__EXERCISE REQUIREMENTS__. Collect all lines below with the string "this".

__EXERCISE MATERIALS__.
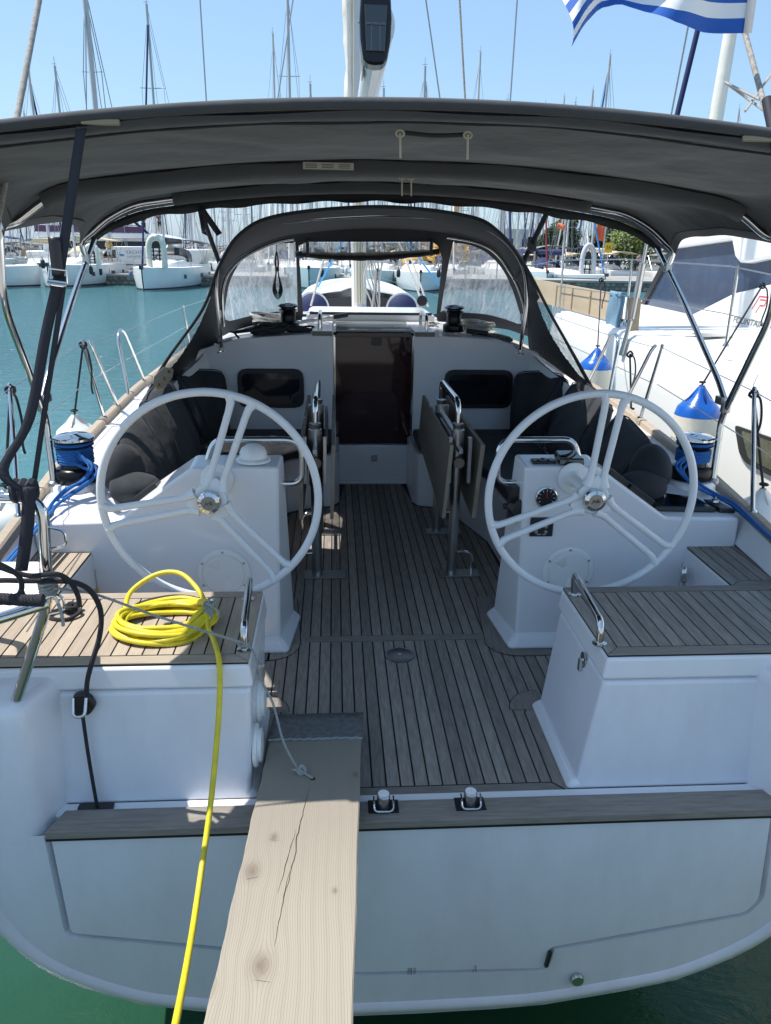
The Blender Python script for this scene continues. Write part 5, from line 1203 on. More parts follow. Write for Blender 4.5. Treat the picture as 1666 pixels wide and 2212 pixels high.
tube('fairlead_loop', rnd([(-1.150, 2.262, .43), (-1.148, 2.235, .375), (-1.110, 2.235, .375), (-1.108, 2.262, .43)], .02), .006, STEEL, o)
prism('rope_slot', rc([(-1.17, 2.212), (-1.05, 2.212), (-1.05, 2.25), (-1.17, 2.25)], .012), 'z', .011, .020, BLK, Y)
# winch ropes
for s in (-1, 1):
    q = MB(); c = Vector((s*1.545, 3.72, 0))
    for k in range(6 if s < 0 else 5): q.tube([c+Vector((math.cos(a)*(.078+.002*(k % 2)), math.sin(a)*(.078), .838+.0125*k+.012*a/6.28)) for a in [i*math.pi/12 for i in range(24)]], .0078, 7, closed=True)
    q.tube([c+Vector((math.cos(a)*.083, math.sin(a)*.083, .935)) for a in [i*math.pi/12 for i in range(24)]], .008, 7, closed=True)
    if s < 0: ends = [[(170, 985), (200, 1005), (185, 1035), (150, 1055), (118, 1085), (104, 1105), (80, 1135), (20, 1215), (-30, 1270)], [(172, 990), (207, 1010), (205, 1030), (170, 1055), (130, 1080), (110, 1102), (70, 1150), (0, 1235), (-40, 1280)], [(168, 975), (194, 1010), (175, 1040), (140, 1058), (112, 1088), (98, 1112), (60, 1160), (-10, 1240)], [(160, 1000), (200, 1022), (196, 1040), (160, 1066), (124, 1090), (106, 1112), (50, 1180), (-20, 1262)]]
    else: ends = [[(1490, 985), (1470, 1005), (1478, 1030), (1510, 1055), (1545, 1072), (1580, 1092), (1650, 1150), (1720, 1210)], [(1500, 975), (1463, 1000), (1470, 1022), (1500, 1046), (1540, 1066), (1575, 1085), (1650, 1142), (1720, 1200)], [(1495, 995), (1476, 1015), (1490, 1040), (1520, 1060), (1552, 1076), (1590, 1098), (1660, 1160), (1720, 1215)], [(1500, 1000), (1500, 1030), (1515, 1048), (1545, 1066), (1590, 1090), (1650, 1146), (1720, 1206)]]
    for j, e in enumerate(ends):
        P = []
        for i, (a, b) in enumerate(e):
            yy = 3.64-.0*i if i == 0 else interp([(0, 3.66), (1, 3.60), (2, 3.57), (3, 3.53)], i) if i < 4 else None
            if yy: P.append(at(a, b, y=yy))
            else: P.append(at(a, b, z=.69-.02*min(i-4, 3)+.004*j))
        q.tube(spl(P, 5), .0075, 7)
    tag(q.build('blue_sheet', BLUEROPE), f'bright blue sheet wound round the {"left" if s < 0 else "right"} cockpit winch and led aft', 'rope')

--

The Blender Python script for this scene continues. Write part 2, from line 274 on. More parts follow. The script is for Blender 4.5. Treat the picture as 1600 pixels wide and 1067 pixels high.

__TASK SOLUTION__.
The Blender Python script for this scene continues. Write part 5, from line 1203 on. More parts follow. Write for Blender 4.5. Treat the picture as 1666 pixels wide and 2212 pixels high.
The Blender Python script for this scene continues. Write part 2, from line 274 on. More parts follow. The script is for Blender 4.5. Treat the picture as 1600 pixels wide and 1067 pixels high.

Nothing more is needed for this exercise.